An Honest Journalist

John Allen does not demand his readers’ agreement. That may be why he commands their respect.

Commonweal’s editor Paul Baumann has an article in that magazine’s June 6 issue discussing the Catholic experts tapped by the media to comment on Pope Benedict’s recent visit to the US. Interesting is his suspicion—or, if that is too strong, unease—concerning the National Catholic Reporter’s John Allen.

An alarming degree of coordination, as well as mutual admiration, exists among many of these players. Shortly before the Pope’s arrival, and with Allen at his side, [George] Weigel informed a gathering of reporters that “John Allen is the best English-language Vatican reporter in history.” (Next he’ll be calling him John Allen the Great.) How someone can be both the left-teetering NCR’s man in Rome and the neoconservatives’ favorite American Vaticanologist surely raises the gospel’s question of whether it is possible to serve two masters. Yet somehow Allen manages to keep both his NCR readers and the neocons happy. (In addition to his many journalistic talents, Allen also seems to possess Padre Pio-like powers of bilocation, since he now covers the Vatican while living in New York City.)

John Allen is, let us agree, an excellent reporter. Everyone is rightly impressed by Allen’s knowledge, and especially by his extraordinary access to what seem like all the important players in the Vatican. Still, I am a little wary of that access. Like any good political reporter, Allen has to cultivate those he is writing about. (The Vatican, too, has a story line it wants to get out; as Allen has characterized it, the mantra is “affirmative orthodoxy.”) Like a marriage, the relationship between a reporter and his sources is bound to be complicated.

Baumann’s article is intended to be light-hearted, and his “alarm” is partly facetious. But only partly. There’s certainly a shadow of dismay in Baumann’s account of John Allen’s increased sympathy for Joseph Ratzinger and his largely positive take on Opus Dei. Likewise the half-jocular suggestion that the neocons are one of the two “masters” Allen serves goes beyond friendly spoofing. Polite but edgy.

Baumann insinuates that Allen may have purchased access to Vatican sources by deciding to write largely favorable pieces about the Holy See. It’s true that Allen’s early journalism was more conventionally liberal in perspective and that, after he moved to Rome, he began to report more sympathetically on orthodoxy and the orthodox. Baumann does not consider the possibility that Allen, having observed Wojtyla and Ratzinger at close hand and studied their writings, changed not in order to advance his career but because he came to believe they were on to something. Affable equanimity

In addition to the sheer energy of his curiosity, Allen has two personal characteristics that serve him well as a journalist. First, it seems that he really wants to know what other people believe and why they think as they do. Second, his interviews convey the impression—extraordinarily rare in his business—that he genuinely likes those he’s speaking with: right, left, or waffling. If, in fact, Allen ever dislikes those he interviews, his aversion doesn’t come through in the transcript.

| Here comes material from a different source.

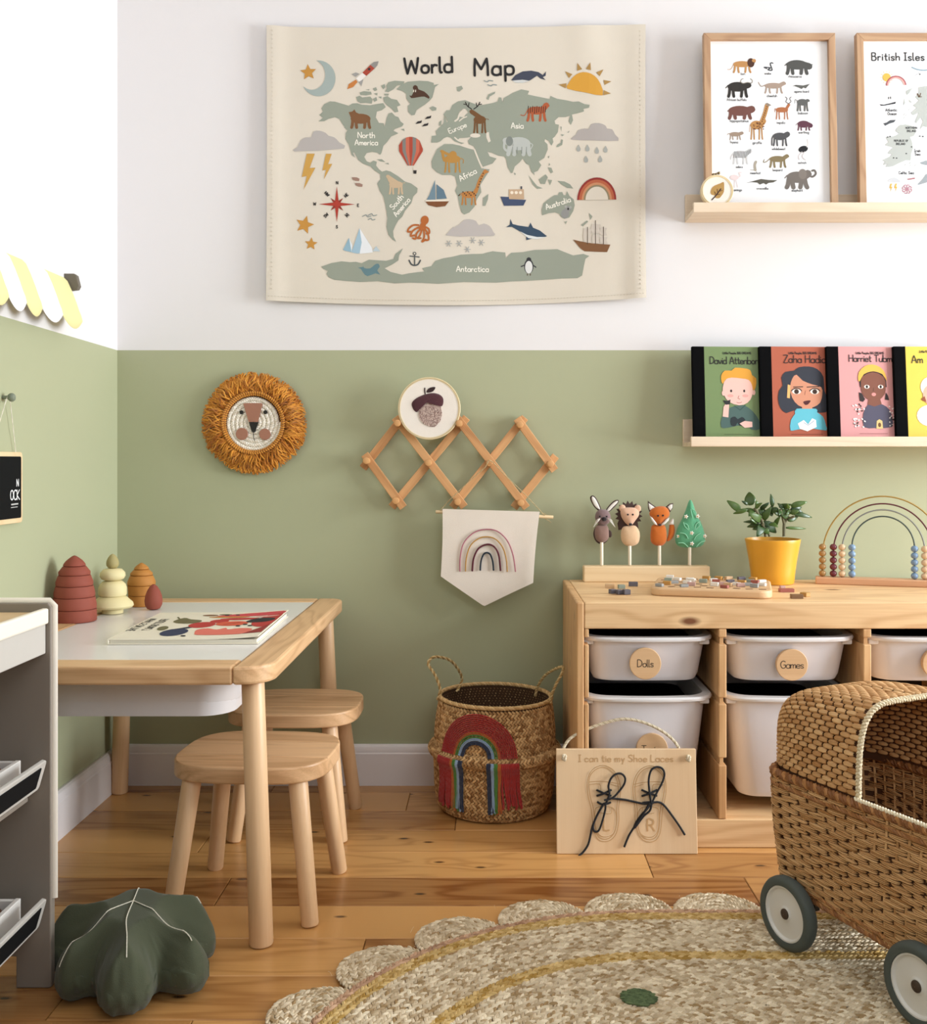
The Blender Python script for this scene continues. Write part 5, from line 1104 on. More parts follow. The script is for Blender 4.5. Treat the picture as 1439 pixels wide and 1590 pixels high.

On issues of controverted theological conviction, Allen usually plays his cards face up, and, while I find many of his opinions deplorable, he is to be commended for letting his readers know where his biases lie. I have commented on Allen’s fair-dealing in the past, and I am not alone. Father John Zulhlsdorf, Rome correspondent for The Wanderer, has gone out of his way to praise Allen for his affable equanimity.

But John Allen’s chief professional virtue is accuracy. Persons I’ve known who have dealt with him admit invariably that they recognize in what shows up in his column that which they tried to communicate to him. Given my circle of acquaintance, these are conservative Catholics. I’d be interested to learn from Baumann or others whether leftliberal Catholics have the same experience in their dealings with Allen. I’m willing to suggest that the NCR’s Rome correspondent is widely esteemed not because he serves two masters, but because he’s that rarest of journalistic creatures: a reporter.